Fonte: Caderno B, Jornal do Brasil, de 12/01/1966.

Entre as colinas do norte da França, a caminho da Inglaterra, verifico a exatidão de uma imagem de Rubem Braga que outrora me parecia retórica: são realmente “doces montes cúbicos de feno” que desfilam em ambos os lados da estrada. Dos solos revolvidos se desprende um cheiro poderoso de beterrabas.

Agora atravessamos os campos que a neblina adormece e pensamos com admiração naqueles primeiros homens e naquelas primeiras mulheres que aqui acamparam e que aqui, ao longo dos séculos, construíram uma raça temperada pelos mais rigorosos invernos.

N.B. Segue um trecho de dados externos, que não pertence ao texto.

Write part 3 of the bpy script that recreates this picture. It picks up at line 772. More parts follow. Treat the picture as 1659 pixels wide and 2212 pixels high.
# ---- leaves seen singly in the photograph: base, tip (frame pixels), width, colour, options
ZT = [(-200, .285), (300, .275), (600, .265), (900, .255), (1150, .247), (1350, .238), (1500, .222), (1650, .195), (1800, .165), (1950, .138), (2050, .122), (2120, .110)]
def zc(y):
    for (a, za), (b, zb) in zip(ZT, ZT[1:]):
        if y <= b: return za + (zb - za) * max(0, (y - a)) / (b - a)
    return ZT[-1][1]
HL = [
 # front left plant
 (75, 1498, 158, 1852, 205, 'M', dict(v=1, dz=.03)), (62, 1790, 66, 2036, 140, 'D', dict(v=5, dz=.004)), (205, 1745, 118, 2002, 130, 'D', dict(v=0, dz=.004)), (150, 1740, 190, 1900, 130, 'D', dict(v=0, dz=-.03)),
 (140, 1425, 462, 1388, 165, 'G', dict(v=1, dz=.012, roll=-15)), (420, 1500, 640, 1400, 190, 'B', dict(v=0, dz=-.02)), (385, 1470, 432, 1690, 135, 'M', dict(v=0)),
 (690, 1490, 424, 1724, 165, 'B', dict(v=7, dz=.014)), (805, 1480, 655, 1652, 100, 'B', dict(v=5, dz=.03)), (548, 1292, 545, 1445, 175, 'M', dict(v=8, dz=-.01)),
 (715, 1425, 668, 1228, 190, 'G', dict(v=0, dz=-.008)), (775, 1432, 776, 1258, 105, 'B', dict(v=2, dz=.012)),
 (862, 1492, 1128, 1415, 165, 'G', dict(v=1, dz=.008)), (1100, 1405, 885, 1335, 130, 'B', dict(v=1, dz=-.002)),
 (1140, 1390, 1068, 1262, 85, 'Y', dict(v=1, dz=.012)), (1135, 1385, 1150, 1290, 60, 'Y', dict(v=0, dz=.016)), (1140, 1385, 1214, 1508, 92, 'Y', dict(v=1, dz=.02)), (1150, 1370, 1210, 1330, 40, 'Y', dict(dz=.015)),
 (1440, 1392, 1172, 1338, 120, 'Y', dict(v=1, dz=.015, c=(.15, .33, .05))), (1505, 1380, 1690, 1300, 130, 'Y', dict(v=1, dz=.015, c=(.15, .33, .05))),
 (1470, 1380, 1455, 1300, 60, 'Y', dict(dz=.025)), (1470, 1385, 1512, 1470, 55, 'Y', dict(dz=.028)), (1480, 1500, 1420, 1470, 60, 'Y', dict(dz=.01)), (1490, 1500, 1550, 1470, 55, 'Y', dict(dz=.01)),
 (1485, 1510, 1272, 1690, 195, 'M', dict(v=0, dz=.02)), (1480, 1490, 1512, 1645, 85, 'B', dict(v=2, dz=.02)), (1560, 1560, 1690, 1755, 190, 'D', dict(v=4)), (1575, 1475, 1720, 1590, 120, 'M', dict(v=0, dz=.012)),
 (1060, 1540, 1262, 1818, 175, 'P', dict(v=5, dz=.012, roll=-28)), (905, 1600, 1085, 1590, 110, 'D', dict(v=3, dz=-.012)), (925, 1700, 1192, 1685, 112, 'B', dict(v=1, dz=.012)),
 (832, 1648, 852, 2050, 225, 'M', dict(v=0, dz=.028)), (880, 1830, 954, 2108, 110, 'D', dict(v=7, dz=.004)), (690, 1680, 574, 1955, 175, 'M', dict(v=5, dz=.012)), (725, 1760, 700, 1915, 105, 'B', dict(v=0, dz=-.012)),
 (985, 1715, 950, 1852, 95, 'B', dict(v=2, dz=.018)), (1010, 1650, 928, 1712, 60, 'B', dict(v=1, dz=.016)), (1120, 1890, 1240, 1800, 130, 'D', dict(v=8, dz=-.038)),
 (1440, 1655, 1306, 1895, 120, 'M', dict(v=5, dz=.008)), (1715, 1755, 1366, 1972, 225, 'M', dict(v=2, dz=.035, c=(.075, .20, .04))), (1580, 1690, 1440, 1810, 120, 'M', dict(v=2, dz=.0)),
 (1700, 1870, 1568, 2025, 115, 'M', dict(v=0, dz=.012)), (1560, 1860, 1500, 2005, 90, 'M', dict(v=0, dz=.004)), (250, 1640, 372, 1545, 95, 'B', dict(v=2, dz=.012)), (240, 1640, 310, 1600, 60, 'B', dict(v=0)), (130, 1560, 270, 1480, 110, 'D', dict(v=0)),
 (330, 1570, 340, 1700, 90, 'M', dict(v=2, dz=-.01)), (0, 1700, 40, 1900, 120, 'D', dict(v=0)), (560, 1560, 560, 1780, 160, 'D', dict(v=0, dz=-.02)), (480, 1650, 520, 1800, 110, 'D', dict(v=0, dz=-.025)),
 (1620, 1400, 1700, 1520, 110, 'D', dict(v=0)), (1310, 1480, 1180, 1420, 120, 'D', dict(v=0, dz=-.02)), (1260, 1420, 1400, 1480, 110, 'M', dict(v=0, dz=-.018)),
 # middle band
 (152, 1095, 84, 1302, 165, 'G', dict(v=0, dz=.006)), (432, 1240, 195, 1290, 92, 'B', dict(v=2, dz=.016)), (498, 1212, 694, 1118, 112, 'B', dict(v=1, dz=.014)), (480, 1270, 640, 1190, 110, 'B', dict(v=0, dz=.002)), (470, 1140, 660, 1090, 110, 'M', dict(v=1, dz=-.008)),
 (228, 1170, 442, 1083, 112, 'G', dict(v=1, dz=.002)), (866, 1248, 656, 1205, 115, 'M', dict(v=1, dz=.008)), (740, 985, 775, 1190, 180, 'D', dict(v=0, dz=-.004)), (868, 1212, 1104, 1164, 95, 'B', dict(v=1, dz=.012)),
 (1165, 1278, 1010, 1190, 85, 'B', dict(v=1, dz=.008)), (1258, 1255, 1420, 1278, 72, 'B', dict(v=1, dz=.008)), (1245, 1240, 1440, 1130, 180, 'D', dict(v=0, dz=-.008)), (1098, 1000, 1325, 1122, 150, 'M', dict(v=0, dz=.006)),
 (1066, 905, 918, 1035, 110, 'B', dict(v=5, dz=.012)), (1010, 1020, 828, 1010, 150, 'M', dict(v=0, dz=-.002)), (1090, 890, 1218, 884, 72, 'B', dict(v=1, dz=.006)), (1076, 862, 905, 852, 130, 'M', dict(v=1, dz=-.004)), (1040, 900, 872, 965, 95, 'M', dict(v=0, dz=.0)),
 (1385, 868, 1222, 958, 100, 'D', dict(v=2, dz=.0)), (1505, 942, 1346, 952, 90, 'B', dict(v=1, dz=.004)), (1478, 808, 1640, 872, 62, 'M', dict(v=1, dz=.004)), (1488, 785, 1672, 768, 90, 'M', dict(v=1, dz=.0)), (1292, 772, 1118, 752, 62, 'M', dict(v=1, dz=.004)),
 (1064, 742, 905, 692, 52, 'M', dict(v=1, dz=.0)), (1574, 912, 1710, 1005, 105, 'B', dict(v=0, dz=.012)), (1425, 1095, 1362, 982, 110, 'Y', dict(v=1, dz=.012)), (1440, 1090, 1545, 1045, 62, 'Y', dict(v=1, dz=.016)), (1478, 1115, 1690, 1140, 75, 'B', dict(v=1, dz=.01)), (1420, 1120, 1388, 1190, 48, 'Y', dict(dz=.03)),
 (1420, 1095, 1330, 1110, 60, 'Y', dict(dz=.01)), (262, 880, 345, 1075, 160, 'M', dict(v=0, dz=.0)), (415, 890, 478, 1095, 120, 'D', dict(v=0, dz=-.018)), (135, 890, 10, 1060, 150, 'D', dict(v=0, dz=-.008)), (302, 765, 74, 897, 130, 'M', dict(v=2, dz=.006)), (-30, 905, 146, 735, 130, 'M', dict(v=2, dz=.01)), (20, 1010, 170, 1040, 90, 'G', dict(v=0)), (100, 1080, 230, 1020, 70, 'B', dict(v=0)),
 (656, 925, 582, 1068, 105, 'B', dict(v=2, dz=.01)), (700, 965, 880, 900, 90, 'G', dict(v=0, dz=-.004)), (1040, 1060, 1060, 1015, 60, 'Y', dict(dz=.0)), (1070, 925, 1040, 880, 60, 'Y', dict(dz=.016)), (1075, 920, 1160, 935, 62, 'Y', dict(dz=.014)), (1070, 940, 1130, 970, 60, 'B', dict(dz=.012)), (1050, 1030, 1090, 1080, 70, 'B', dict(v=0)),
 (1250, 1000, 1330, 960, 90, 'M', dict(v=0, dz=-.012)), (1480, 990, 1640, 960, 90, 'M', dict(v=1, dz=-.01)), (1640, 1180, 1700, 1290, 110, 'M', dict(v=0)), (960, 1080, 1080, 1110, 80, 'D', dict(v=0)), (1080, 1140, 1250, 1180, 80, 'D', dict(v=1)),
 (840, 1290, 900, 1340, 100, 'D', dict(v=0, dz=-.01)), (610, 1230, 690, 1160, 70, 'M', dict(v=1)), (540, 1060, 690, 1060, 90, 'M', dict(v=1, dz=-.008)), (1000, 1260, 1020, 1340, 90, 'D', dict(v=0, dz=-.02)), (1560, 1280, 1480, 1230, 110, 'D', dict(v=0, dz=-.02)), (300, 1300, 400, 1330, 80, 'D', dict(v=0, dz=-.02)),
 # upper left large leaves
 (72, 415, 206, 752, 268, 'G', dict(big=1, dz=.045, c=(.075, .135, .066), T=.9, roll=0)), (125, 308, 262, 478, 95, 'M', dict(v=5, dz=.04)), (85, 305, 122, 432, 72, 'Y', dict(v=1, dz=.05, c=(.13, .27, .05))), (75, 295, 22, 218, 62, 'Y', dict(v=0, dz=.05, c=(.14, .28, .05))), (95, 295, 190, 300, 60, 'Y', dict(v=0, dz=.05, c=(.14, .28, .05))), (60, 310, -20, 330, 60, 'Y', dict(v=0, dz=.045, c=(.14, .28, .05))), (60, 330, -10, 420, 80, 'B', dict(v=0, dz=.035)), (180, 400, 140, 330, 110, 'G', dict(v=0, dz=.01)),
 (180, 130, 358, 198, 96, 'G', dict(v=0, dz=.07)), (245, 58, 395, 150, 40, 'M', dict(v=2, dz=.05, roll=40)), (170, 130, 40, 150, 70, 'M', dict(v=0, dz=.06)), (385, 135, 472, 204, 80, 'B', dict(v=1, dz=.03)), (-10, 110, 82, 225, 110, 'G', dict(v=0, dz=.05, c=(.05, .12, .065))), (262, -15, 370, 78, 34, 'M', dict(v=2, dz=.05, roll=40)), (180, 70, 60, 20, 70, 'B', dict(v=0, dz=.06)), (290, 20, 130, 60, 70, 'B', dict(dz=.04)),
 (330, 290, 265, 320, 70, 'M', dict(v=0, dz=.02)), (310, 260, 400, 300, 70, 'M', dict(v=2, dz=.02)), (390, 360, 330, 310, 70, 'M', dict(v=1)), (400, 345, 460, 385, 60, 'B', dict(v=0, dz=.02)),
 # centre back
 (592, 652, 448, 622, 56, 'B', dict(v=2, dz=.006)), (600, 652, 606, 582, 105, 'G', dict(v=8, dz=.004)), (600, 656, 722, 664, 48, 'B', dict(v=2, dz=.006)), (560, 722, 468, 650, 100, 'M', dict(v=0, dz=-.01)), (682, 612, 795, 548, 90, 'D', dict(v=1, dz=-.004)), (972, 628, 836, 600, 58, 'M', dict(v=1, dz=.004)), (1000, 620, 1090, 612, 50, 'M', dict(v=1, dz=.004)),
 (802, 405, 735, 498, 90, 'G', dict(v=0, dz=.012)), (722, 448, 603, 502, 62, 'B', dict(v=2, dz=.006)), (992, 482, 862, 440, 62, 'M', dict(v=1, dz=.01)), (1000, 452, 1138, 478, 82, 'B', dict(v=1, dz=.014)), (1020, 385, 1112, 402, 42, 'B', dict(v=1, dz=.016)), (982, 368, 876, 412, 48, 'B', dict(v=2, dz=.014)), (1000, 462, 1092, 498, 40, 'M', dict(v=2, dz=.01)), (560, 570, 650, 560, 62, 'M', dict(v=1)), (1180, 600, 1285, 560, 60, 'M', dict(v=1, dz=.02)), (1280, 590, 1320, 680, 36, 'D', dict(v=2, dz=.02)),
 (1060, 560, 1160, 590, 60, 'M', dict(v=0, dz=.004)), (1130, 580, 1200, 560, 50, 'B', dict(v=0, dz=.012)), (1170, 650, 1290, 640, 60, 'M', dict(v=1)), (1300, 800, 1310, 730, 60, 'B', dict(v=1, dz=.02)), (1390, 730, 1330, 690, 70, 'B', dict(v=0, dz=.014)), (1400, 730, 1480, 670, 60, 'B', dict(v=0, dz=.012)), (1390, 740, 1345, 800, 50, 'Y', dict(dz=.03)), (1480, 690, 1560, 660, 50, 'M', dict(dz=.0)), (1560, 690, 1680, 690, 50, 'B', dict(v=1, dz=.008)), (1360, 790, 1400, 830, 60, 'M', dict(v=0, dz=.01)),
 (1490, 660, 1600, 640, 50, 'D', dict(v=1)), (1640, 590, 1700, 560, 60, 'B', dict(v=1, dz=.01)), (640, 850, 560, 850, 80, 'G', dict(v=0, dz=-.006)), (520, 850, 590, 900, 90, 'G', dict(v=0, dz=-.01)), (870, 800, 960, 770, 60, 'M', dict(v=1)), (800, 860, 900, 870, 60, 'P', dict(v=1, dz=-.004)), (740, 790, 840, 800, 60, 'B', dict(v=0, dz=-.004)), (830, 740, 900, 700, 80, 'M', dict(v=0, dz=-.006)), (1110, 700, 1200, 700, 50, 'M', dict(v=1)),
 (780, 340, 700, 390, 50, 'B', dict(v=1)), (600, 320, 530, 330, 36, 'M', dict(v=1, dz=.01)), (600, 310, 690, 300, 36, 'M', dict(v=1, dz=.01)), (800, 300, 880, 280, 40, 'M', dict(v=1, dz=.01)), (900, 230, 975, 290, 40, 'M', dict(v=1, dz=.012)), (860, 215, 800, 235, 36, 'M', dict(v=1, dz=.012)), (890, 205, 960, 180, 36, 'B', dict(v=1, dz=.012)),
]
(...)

Quantos perigos, quanta solidão, quanta fraqueza humana e força moral, quantas e quantas e quantas carroças rangeram sob montanhas de terra e beterraba! Depois, pouco a pouco, cada pedaço da terra, cada paisagem, cada horizonte se deixou moldar à feição do homem. Assim o bicho mais fraco fez tremer os mais ferozes e dominou as cavalgaduras. Assim, no inverno, ele acendeu as fogueiras e bebeu o vinho a que submetera a uva e comeu o pão a que submetera o trigo. Contra o grande mundo hostil se erguia a dura determinação de uma tribo coesa. Havia uma só família, a divisão do trabalho era a mais justa, e a felicidade se lia num rosto de pedra. Trabalhar, comer, beber, dormir, sobreviver: a felicidade se lia num rosto rude como a pata de um búfalo. Depois as tribos se diferenciaram, e cada nação estabeleceu as suas fronteiras. Era agora a dura determinação de um homem contra a dura determinação de outro homem. Os escravos, os senhores... Depois de subjugar o mastodonte, o búfalo, o tigre, o cavalo, ele investia sobre o seu irmão para subjugá-lo. E pouco a pouco foi transferindo para os símbolos a sua cobiça, o seu ódio e o seu amor. A bandeira, o cetro, a coroa, o brasão, toda espécie de distintivo. Primeiro nós éramos nós todos; depois nós éramos nós e eles eram eles (nossos inimigos); e finalmente nós éramos eu e eu e eu e eu.

Contudo avançamos entre os doces montes cúbicos de feno, enquanto agoniza o ano de 1965. Da terra revolta se desprende o poderoso cheiro da beterraba.